ここでは、この設備がなければ入居が決まらない「必須設備」のランキングを単身者向け、ファミリー向けに分けて発表する。
エアコン(単身者・ファミリー1位)
1週間で成約
単身者向け、ファミリー向けの必須設備で、圧倒的な得票差で1位を獲得したのは「エアコン」だ。
約2万3000戸を管理するビッグ(北海道札幌市)の不動産管理部井上俊宏部長は「2023年の夏は特に暑かった。そのため、エアコンの需要が大幅に増加した」と話す。

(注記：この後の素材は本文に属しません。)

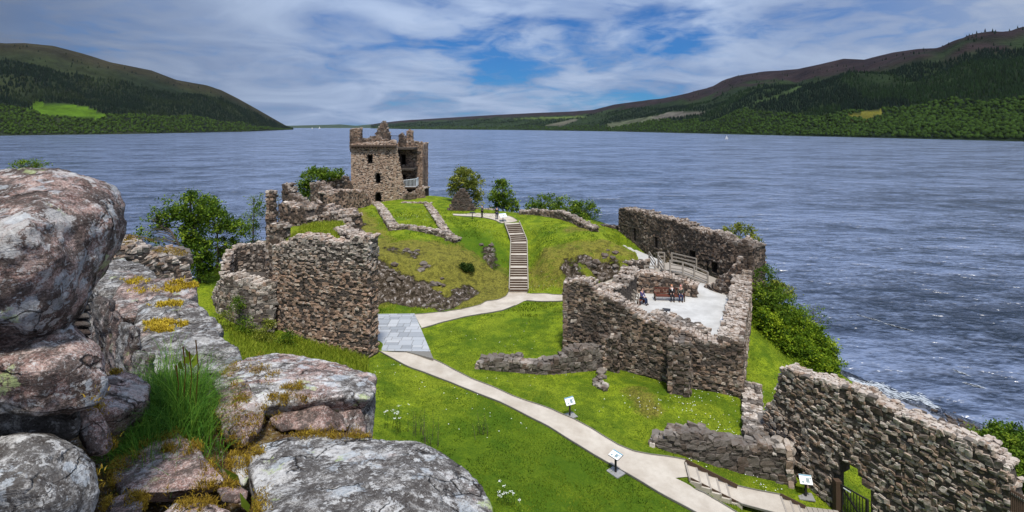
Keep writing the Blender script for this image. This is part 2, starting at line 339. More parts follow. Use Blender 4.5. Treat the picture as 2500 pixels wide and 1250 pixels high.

エアコンは「必須」の認識度合いに地域差が出た(提供:ビッグ)
肌感覚ではあるものの、同社が商圏とする北海道では、賃貸住宅のおおよそ半分程度しかエアコンの導入が進んでいないという。そのため競合物件と差別化できる設備にもなる。従来は、空室期間が長期化した際には無料インターネットの導入を提案することが多かったが、23年は空室対策としてまずはエアコンを提案したという。実際に、単身者向けの物件で半年以上の長期空室となっていた物件が、エアコンの設置後1週間で成約した事例も挙がっている。
三協(京都市)は、管理する約500戸のうち、単身者向けの全物件でエアコンを設置。部屋探しをする顧客も「あって当たり前」の設備として認識しており、希望条件に提示することもないほどだという。京都市は猛暑になる地域性もあり、エアコンなしでは選ばれないようだ。
空室になったタイミングで、10年が経過したエアコンは、オーナーに取り替えを提案することもある。エアコンの製造年月日や性能を確認する内見者は多く、エアコンが古い場合は入居前に取り替えてもらえるのか、問い合わせが入ることもある。